Recently, I debated a representative from Emily’s List about the Hobby Lobby and Conestoga challenges to the HHS mandate that would force companies such as these two to pay for coverage of contraception, sterilization, and abortafacients, regardless of their religious convictions. Both cases are now before the Supreme Court.

I could not explain to the Emily’s List woman that the issue at hand is religious freedom, not contraception, and that not buying something for somebody is not the same as restricting their ability to get that product–especially not in the case of contraception, which is readily and inexpensively available.

I don’t think I could have said anything to change her mind, but for what it is worth, former congressman Ron Paul nails what I was trying to say (hat tip to Kathryn Lopez who spotted Paul’s article):

Forcing Hobby Lobby to pay for abortion services is especially offensive because Hobby Lobby’s owners consider abortion a form of murder. Those who, like me, agree that abortion is an act of violence against an innocent person, will side with Hobby Lobby.

However, this case is not about the legality of abortion.
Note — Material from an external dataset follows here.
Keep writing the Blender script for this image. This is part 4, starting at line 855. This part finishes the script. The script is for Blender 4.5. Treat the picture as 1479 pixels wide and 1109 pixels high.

It is about whether someone can have a “right” to force someone else to provide him with a good or service. Therefore, even those who support legal abortion should at least support a business’s right to choose to not subsidize it. …

The hypothetical example above shows just how radical and dangerous are arguments in support of the Obamacare abortion and contraception mandate. If Hobby Lobby loses, the US Supreme Court will have endorsed the idea that the federal government can force individuals to violate their most sacred religious principles to satisfy any government demands. The central question of the Hobby Lobby case, then, is whether religious liberty will continue to be meaningful in this country.

For what good is a religious liberty that protects your rights to attend a worship service, but allows the government to force you to live in opposition to the values preached at those services? This is why all supporters of liberty and limited government—regardless of their views on the morality of contraception—should be on the side of Hobby Lobby.

The left will not be persuaded by logic. There are two reasons for this: one, the contraception “issue” is so valuable to them; by erroneously characterizing the issue as one about contraception and portraying Republicans as coming after contraception, they frighten many women.

Second, as Jonah Goldberg points out it is the left that is the aggressor in the culture war. The left cannot agree to live and let live: they must impose their views and values, even if religious liberty is trampled upon.